The courtyard of her new home, before and after (Photo: provided)

“When I first bought the property, there was so much unemployment. Now, it is hard to find an electrician, plumber or contractor [because they are so busy],” she continued. “Now you even have to go to the neighbouring village [to get one].

“Now I feel more at home there than anywhere else in the world. I have loads of friends – locals and foreigners. I honestly think they are the most special people on earth. Every day, a surprising thing happens there.”

Personally, she said the experience had changed her outlook on life, turning her from someone who was “so work-centric and scheduled” to a person who prioritises having a “rich life”.

“Living in Sambuca has opened my eyes and my mind up.
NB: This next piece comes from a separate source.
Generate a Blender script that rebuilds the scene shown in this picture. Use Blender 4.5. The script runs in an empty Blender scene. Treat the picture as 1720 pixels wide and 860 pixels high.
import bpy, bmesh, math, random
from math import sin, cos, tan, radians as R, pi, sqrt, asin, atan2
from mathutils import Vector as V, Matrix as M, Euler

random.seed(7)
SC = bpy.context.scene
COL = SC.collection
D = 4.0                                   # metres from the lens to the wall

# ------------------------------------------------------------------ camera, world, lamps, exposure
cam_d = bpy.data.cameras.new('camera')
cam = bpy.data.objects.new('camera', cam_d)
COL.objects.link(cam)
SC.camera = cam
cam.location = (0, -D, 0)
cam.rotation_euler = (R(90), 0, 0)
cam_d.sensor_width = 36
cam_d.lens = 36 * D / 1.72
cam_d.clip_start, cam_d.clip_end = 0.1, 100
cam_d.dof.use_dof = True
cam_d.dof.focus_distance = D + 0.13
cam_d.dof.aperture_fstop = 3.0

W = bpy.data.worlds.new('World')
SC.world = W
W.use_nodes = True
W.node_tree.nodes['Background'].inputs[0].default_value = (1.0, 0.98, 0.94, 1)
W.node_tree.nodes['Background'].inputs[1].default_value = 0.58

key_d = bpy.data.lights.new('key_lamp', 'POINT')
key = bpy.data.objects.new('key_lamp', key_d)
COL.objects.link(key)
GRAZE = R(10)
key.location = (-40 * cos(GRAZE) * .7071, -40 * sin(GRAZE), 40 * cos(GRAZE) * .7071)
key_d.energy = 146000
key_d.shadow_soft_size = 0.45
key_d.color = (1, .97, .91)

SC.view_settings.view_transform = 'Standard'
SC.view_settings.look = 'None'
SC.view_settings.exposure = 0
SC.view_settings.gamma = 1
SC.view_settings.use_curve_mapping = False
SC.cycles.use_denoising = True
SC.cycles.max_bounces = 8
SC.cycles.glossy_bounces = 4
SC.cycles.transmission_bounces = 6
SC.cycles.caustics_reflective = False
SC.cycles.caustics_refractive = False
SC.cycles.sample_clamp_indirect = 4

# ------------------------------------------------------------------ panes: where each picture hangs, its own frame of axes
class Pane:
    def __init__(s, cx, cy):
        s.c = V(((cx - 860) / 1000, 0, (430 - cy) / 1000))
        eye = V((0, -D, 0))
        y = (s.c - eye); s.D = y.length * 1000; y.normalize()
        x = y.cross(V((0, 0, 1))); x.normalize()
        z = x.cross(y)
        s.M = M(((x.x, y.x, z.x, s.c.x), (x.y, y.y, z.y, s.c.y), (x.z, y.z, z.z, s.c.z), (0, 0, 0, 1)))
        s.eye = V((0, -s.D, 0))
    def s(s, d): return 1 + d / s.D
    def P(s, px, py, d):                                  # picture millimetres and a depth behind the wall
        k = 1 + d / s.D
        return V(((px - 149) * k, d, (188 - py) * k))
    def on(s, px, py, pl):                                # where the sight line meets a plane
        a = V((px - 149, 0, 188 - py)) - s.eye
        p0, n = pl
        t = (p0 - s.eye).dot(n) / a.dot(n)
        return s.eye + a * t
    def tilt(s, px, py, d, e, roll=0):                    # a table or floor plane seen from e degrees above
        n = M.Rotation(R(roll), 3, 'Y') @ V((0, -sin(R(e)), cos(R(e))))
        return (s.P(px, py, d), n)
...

Work is still important, but less important,” she said.

One of the four bathrooms, before and after (Photo: provided)

Locals, too, seem “really happy” with the outcome of the €1 housing scheme and the town being slowly repopulated, according to Tabbone.

With her ancestors having left Sambuca because of a lack of job opportunities, the town’s remaining Italian residents find it particularly special that the Tabbone family name has been able to return.

“Locals are really excited about it. It is the first thing that comes up, the first thing they say whenever they introduce me to someone else, especially because I am young, compared to the average age [of the remaining natives],” said Tabbone.

She said her email inbox was always full of people asking her whether they should follow in her footsteps. “As long as they have the means and the lifestyle to accommodate it, I always encourage them,” she said.

“If you are waiting for the perfect situation to arise, you are never going to do it or have the outcome that you want. You just have to go for it.”